Additionally, plaintiff's allegation of false charges being filed against him, to the extent it resulted in a conviction and to the extent plaintiff seeks damages for it, is barred.
In Heck v. Humphrey, 512 U.S. 477 (1994), an Indiana state prisoner brought a civil rights action under § 1983 for damages. Claiming that state and county officials violated his constitutional rights, he sought damages for improprieties in the investigation leading to his arrest, for the destruction of evidence, and for conduct during his trial ("illegal and unlawful voice identification procedure"). Convicted on voluntary manslaughter charges, and serving a fifteen year term, plaintiff did not seek injunctive relief or release from custody. The United States Supreme Court affirmed the Court of Appeal's dismissal of the complaint and held that:
in order to recover damages for allegedly unconstitutional conviction or imprisonment, or for other harm caused by actions whose unlawfulness would render a conviction or sentence invalid, a § 1983 plaintiff must prove that the conviction or sentence has been reversed on direct appeal, expunged by executive order, declared invalid by a state tribunal authorized to make such determination, or called into question by a federal court's issuance of a writ of habeas corpus, 28 U.S.C. § 2254. A claim for damages bearing that relationship to a conviction or sentence that has not been so invalidated is not cognizable under 1983.Heck, 512 U.S. at 486. The Court expressly held that a cause of action for damages under § 1983 concerning a criminal conviction or sentence cannot exist unless the conviction or sentence has been invalidated, expunged or reversed. Id.

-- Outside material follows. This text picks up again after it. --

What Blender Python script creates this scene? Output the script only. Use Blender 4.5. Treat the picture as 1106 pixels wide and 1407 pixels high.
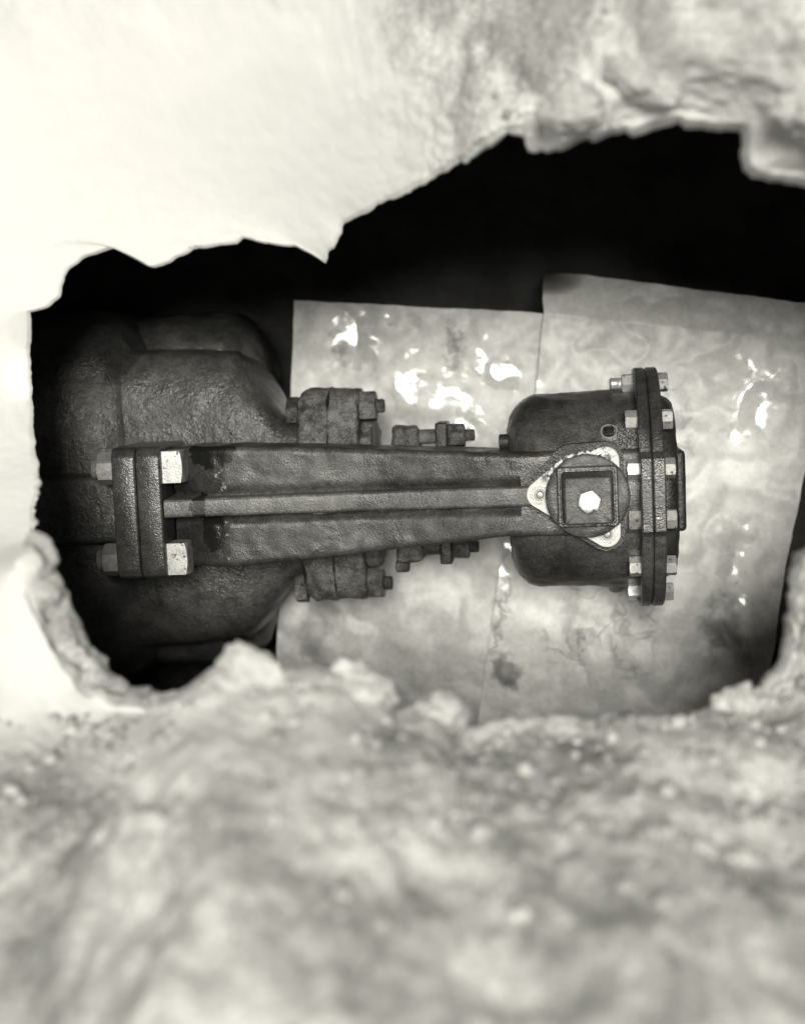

Plaintiff has not alleged that he was convicted of a crime which was obtained falsely, or that he seeks damages. If he were permitted to amend to include these allegations, his claimed would be Heck barred.
Because plaintiff has had the opportunity to amend to cure the aforementioned deficiencies, but has been unable to do so, further amendment will probably be futile. "Liberality in granting a plaintiff leave to amend 'is subject to the qualification that the amendment not cause undue prejudice to the defendant, is not sought in bad faith, and is not futile.'"Thornton v. McClatchy Newspapers, Inc., 261 F.3d 789, 799 (9th Cir. 2001), quoting Bowles v. Reade, 198 F.3d 752, 757 (9th Cir. 1999); Lopez v. Smith, 203 F.3d 1122, 1124 (9th Cir. 2000) ("[A] district court retains its discretion over the terms of a dismissal for failure to state a claim, including whether to make the dismissal with or without leave to amend.").
However, because the undersigned can understand a claim of excessive force from plaintiff's allegations, he will be granted one more opportunity to amend. Plaintiff must identify the deputy sheriffs who he believes treated him with excessive force.
In accordance with the above, IT IS HEREBY ORDERED that: plaintiff's request to proceed in forma pauperis is granted. The amended complaint is dismissed with one more opportunity to amend. Plaintiff shall file the amended complaint within 30 days of the filed date of this order.